ASOS must be credited for turning a crisis into an opportunity with its email marketing.

The crisis

The ASOS website and app were down for more than 12 hours on Friday, prompting many to suggest Brexit had begun its wrathful decimation of business and society.

In fact, it was apparently due to a power outage at a third-party data centre.

More practically, this crash will have a led to a number of stalled orders, including checkout fails that are naturally the nightmare scenario in ecommerce, as is such a long period offline.

The response

The website and app were back up again on Saturday and this morning ASOS sent the below email out to its registered shoppers with the subject line ‘Sorry, can we make it up to you?’

A 10% discount for one day was offered to all shoppers. 

It was a simple thing to do, but the right thing to do and the copywriting within helps to keep things light – saying ‘yes, even on sale items!’ and using BIGTHANKS10 as the discount code, showing the retailers gratitude for the patience of its customers.

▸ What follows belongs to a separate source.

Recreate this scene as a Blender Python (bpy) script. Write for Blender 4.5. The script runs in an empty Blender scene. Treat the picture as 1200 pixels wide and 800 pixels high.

Though email is well-known as the best tactic to give an uptick in sales (and something ASOS uses a lot of), and the discount code offers added incentive, this isn’t a cynical tactic from ASOS – it is what all retailers should do after service failure.

asos email 

The wider problem

However, though ASOS is a unicorn and rightly praised for its UX, a quick look at Trustpilot shows that ASOS is poor when it comes to service fulfillment.

A rating of 3.8 out of 10 from nearly 2,000 reviews. Yes, aggrieved customers can be more vocal than the satisfied, but this is still an alarming figure.

ASOS does not offer a phone number for customer service and this is often a sore point for digital pureplays, where customers cannot go into store.

Customers often complain that social media service is slow in coming, and the retailer was recently suspected of using a bot to reply to Facebook complaints.

asos automated

As much as ASOS is lauded for slick UX, many customers feel that as soon as something goes wrong, that experience falls down.

It’s a complaint made of many other auspicious brands – John Lewis springs to mind and its delivery service.

What this shows is how difficult it is to align service levels across many departments in a big company.

ASOS is very good at marketing, as shown by its response to Friday’s outage, but the challenge for pureplays, day to day, is how to generate customer love despite something going wrong, via a proactive customer service department.

This is where brands such as AO.com excel – even responding to unsatisfied customers on the Trustpilot website – and is a mark of joined up organisations focusing on lifetime value over pure sales volume (despite selling tertiary goods).

Some of ASOS’s customer service issues may be explained by fast international expansion (and contraction in some areas), and one would hope that after rapid growth, the retailer looks to offer a world-beating customer service proposition as the cherry on the cake.